Community pulls together to help Finlay get mobile

Getting about in the Lammermuir Hills can be tough but if you are confined to a wheelchair it can be even tougher, if not impossible.

However, Finlay Paxton, who lives at Scarlaw Farm near the Watch Water reservoir, now has a new wheelchair which has the capability of travelling on most terrains including off-road, which is essential for the terrain he encounters on a day-to-day basis.

Finlay has learning and physical disabilities and his present electric wheelchair, which was barely adequate and unsuitable for the area where he lives, has come to the end of its life. This situation placed barriers on his ability to fully integrate into his local community of Longformacus and Duns and the wider world, restricting his outings and trips away.

An all terrain wheelchair can cost in the region of £4,000 but fortunately Finlay had a team of enthusiastic fund raisers on his side.

Philip Gilholm is an additional needs assistant at Berwickshire High School who supported Finlay when he was at school and continues to support him one day a week helping him to swim and go out for lunch, go to the cinema and attend other social outings, explains: “We consulted BAVS who gave us an number of funding sources and we received some financial assistance towards the purchase a new wheelchair. Finlay received grants from the Lammermuir Community Fund and the ACT Foundation.

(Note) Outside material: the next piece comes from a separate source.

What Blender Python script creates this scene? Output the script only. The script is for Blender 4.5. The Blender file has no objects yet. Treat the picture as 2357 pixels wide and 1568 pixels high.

“Local ladies Sharon Baker and Leslie Redden did a sponsored bike ride from Glasgow to Inverness and raised the fantastic sum of £1,100.

“This only left Finlay with a small shortfall which he is paying himself and he has another small application outstanding which was submitted by his social worker.”

Finlay would like to express his grateful thanks to the following for their help: Phillipa Wetton, the Lammermuir Community Fund, Cranshaws, Ellemford and Longformacus Community Council, Sharon Baker and Leslie Redden, the ACT Foundation, social worker Heather Stuart and everyone who helped and/or donated money.

There will be no stopping Finlay now as he continues to lead as full and active a life as he possibly can. He has already demonstrated his artistic ability - winning a national competition in 2011, while still at Berwickshire High School. The competition was run by Afasic Scotland, a charity that helps children and young people who live with communication impairments, and Finlay led the way as pupils from the school’s support for learning deparment took the competition by storm, taking three of the top prizes.